---- COLLECTED DATA

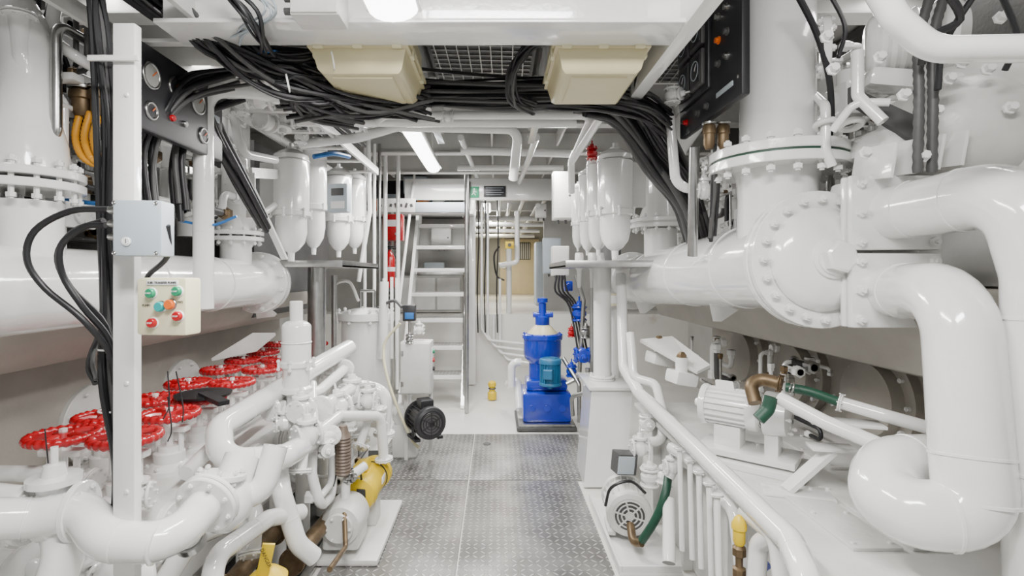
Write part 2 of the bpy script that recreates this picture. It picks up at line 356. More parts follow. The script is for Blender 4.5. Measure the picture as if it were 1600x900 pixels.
g=G().disc(c+V((-.02,-.04,-.035)),(0,1,0),.012,.004,16);t.add(g,'earth_label',SIGNW)
t.text('1',.016,c+V((-.02,-.0425,-.035)),(math.pi/2,0,0),INK);t.done()
for a in (((170,327,1.36),(110,330,1.36),(55,360,1.36),(42,405,1.36),(70,450,1.38),(130,500,1.4),(175,560,1.45),(185,640,1.45)),
          ((165,352,1.36),(130,355,1.36),(95,385,1.36),(98,430,1.38),(130,480,1.4),(170,530,1.45),(186,600,1.45)),
          ((162,345,1.38),(115,362,1.4),(90,400,1.4),(110,450,1.4),(165,510,1.47),(180,600,1.48))):
    cable(PP(*a),.0085,'thick black cable looping from junction box gland',BLK,'junction box cables',seg=10)
cable(PP((262,352,1.36),(262,400,1.4),(232,430,1.45),(228,450,1.45)),.007,'black cable joining the two boxes')
t=T('pump_control_station','cream push button box with start and stop buttons','control box')
c=P(265,478,1.36);rz=-.12;R=Euler((0,0,rz)).to_matrix()
g=G().box(c,(.14,.06,.15),(0,0,rz),.008);b0=t.add(g,'box_body',CRML)
def on(dx,dz,dy=-.031): return c+R@V((dx,dy,dz))
for dx,dz,m,r in ((-.024,.035,GRN,.0125),(.05,.04,GRN,.0125),(.002,0,TURQ,.013),(.03,.006,ORG,.013),(-.02,-.042,RED,.0125),(.052,-.024,RED,.0125)):
    g=G().disc(on(dx,dz),R@V((0,-1,0)),r*1.2,.006,24);f=t.add(g,'button_collar',SIGNW if m in (GRN,RED) else STL)
    g=G().lathe(on(dx,dz),R@V((0,-1,0)),[(r,0),(r,.01),(r*.85,.013)],24);f=t.add(g,'push_button',m)
    if m in (GRN,RED): t.text('START' if m is GRN else 'STOP',.006,on(dx,dz,-.0455),(math.pi/2,0,rz),SIGNW)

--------

Send back the data above word for word, with the pictures left out.

**TASK OUTPUT**:
Write part 2 of the bpy script that recreates this picture. It picks up at line 356. More parts follow. The script is for Blender 4.5. Measure the picture as if it were 1600x900 pixels.
g=G().disc(c+V((-.02,-.04,-.035)),(0,1,0),.012,.004,16);t.add(g,'earth_label',SIGNW)
t.text('1',.016,c+V((-.02,-.0425,-.035)),(math.pi/2,0,0),INK);t.done()
for a in (((170,327,1.36),(110,330,1.36),(55,360,1.36),(42,405,1.36),(70,450,1.38),(130,500,1.4),(175,560,1.45),(185,640,1.45)),
          ((165,352,1.36),(130,355,1.36),(95,385,1.36),(98,430,1.38),(130,480,1.4),(170,530,1.45),(186,600,1.45)),
          ((162,345,1.38),(115,362,1.4),(90,400,1.4),(110,450,1.4),(165,510,1.47),(180,600,1.48))):
    cable(PP(*a),.0085,'thick black cable looping from junction box gland',BLK,'junction box cables',seg=10)
cable(PP((262,352,1.36),(262,400,1.4),(232,430,1.45),(228,450,1.45)),.007,'black cable joining the two boxes')
t=T('pump_control_station','cream push button box with start and stop buttons','control box')
c=P(265,478,1.36);rz=-.12;R=Euler((0,0,rz)).to_matrix()
g=G().box(c,(.14,.06,.15),(0,0,rz),.008);b0=t.add(g,'box_body',CRML)
def on(dx,dz,dy=-.031): return c+R@V((dx,dy,dz))
for dx,dz,m,r in ((-.024,.035,GRN,.0125),(.05,.04,GRN,.0125),(.002,0,TURQ,.013),(.03,.006,ORG,.013),(-.02,-.042,RED,.0125),(.052,-.024,RED,.0125)):
    g=G().disc(on(dx,dz),R@V((0,-1,0)),r*1.2,.006,24);f=t.add(g,'button_collar',SIGNW if m in (GRN,RED) else STL)
    g=G().lathe(on(dx,dz),R@V((0,-1,0)),[(r,0),(r,.01),(r*.85,.013)],24);f=t.add(g,'push_button',m)
    if m in (GRN,RED): t.text('START' if m is GRN else 'STOP',.006,on(dx,dz,-.0455),(math.pi/2,0,rz),SIGNW)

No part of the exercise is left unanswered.